Data rows |
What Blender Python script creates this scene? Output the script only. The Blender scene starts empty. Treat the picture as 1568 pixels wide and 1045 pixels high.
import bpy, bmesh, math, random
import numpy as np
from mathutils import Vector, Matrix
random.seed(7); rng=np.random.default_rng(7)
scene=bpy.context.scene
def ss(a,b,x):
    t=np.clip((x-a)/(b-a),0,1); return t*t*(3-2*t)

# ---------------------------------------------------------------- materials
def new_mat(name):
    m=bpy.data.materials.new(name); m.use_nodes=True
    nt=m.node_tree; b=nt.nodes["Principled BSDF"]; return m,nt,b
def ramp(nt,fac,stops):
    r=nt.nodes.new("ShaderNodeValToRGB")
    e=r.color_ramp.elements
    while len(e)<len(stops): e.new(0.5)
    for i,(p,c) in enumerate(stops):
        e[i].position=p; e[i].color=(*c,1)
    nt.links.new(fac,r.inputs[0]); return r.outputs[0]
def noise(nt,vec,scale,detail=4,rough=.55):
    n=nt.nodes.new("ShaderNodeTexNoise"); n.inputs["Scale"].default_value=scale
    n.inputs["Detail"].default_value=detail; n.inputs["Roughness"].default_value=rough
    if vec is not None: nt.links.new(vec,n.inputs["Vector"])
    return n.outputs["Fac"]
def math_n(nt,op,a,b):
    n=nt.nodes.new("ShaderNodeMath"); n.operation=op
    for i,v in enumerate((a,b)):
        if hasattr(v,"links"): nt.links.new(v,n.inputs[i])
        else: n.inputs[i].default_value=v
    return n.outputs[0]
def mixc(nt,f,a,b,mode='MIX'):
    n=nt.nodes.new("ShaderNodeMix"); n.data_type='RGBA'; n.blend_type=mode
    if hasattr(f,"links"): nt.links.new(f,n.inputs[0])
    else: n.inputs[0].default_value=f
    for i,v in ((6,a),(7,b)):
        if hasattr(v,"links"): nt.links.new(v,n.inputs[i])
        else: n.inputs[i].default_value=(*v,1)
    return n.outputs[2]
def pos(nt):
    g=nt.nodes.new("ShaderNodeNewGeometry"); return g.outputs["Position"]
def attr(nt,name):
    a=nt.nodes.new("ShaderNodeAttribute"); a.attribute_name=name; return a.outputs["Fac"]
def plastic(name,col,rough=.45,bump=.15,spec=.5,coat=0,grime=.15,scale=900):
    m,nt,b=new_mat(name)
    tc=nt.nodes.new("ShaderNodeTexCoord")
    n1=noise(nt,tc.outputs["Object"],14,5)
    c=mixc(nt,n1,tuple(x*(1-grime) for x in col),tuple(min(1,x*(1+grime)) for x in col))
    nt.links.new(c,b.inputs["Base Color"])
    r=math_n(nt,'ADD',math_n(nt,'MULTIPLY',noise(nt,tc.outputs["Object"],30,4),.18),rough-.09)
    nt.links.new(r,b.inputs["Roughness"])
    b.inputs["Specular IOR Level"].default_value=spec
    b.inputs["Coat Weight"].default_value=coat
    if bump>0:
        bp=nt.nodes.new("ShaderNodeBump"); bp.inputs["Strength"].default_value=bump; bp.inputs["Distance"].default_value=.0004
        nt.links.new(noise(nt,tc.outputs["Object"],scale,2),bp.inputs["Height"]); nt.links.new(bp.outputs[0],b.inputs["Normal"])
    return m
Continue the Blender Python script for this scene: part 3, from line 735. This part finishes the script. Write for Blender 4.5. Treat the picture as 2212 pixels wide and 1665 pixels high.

Task | Transcribe every record above exactly as it appears.

Task output |
What Blender Python script creates this scene? Output the script only. The Blender scene starts empty. Treat the picture as 1568 pixels wide and 1045 pixels high.
import bpy, bmesh, math, random
import numpy as np
from mathutils import Vector, Matrix
random.seed(7); rng=np.random.default_rng(7)
scene=bpy.context.scene
def ss(a,b,x):
    t=np.clip((x-a)/(b-a),0,1); return t*t*(3-2*t)

# ---------------------------------------------------------------- materials
def new_mat(name):
    m=bpy.data.materials.new(name); m.use_nodes=True
    nt=m.node_tree; b=nt.nodes["Principled BSDF"]; return m,nt,b
def ramp(nt,fac,stops):
    r=nt.nodes.new("ShaderNodeValToRGB")
    e=r.color_ramp.elements
    while len(e)<len(stops): e.new(0.5)
    for i,(p,c) in enumerate(stops):
        e[i].position=p; e[i].color=(*c,1)
    nt.links.new(fac,r.inputs[0]); return r.outputs[0]
def noise(nt,vec,scale,detail=4,rough=.55):
    n=nt.nodes.new("ShaderNodeTexNoise"); n.inputs["Scale"].default_value=scale
    n.inputs["Detail"].default_value=detail; n.inputs["Roughness"].default_value=rough
    if vec is not None: nt.links.new(vec,n.inputs["Vector"])
    return n.outputs["Fac"]
def math_n(nt,op,a,b):
    n=nt.nodes.new("ShaderNodeMath"); n.operation=op
    for i,v in enumerate((a,b)):
        if hasattr(v,"links"): nt.links.new(v,n.inputs[i])
        else: n.inputs[i].default_value=v
    return n.outputs[0]
def mixc(nt,f,a,b,mode='MIX'):
    n=nt.nodes.new("ShaderNodeMix"); n.data_type='RGBA'; n.blend_type=mode
    if hasattr(f,"links"): nt.links.new(f,n.inputs[0])
    else: n.inputs[0].default_value=f
    for i,v in ((6,a),(7,b)):
        if hasattr(v,"links"): nt.links.new(v,n.inputs[i])
        else: n.inputs[i].default_value=(*v,1)
    return n.outputs[2]
def pos(nt):
    g=nt.nodes.new("ShaderNodeNewGeometry"); return g.outputs["Position"]
def attr(nt,name):
    a=nt.nodes.new("ShaderNodeAttribute"); a.attribute_name=name; return a.outputs["Fac"]
def plastic(name,col,rough=.45,bump=.15,spec=.5,coat=0,grime=.15,scale=900):
    m,nt,b=new_mat(name)
    tc=nt.nodes.new("ShaderNodeTexCoord")
    n1=noise(nt,tc.outputs["Object"],14,5)
    c=mixc(nt,n1,tuple(x*(1-grime) for x in col),tuple(min(1,x*(1+grime)) for x in col))
    nt.links.new(c,b.inputs["Base Color"])
    r=math_n(nt,'ADD',math_n(nt,'MULTIPLY',noise(nt,tc.outputs["Object"],30,4),.18),rough-.09)
    nt.links.new(r,b.inputs["Roughness"])
    b.inputs["Specular IOR Level"].default_value=spec
    b.inputs["Coat Weight"].default_value=coat
    if bump>0:
        bp=nt.nodes.new("ShaderNodeBump"); bp.inputs["Strength"].default_value=bump; bp.inputs["Distance"].default_value=.0004
        nt.links.new(noise(nt,tc.outputs["Object"],scale,2),bp.inputs["Height"]); nt.links.new(bp.outputs[0],b.inputs["Normal"])
    return m
Continue the Blender Python script for this scene: part 3, from line 735. This part finishes the script. Write for Blender 4.5. Treat the picture as 2212 pixels wide and 1665 pixels high.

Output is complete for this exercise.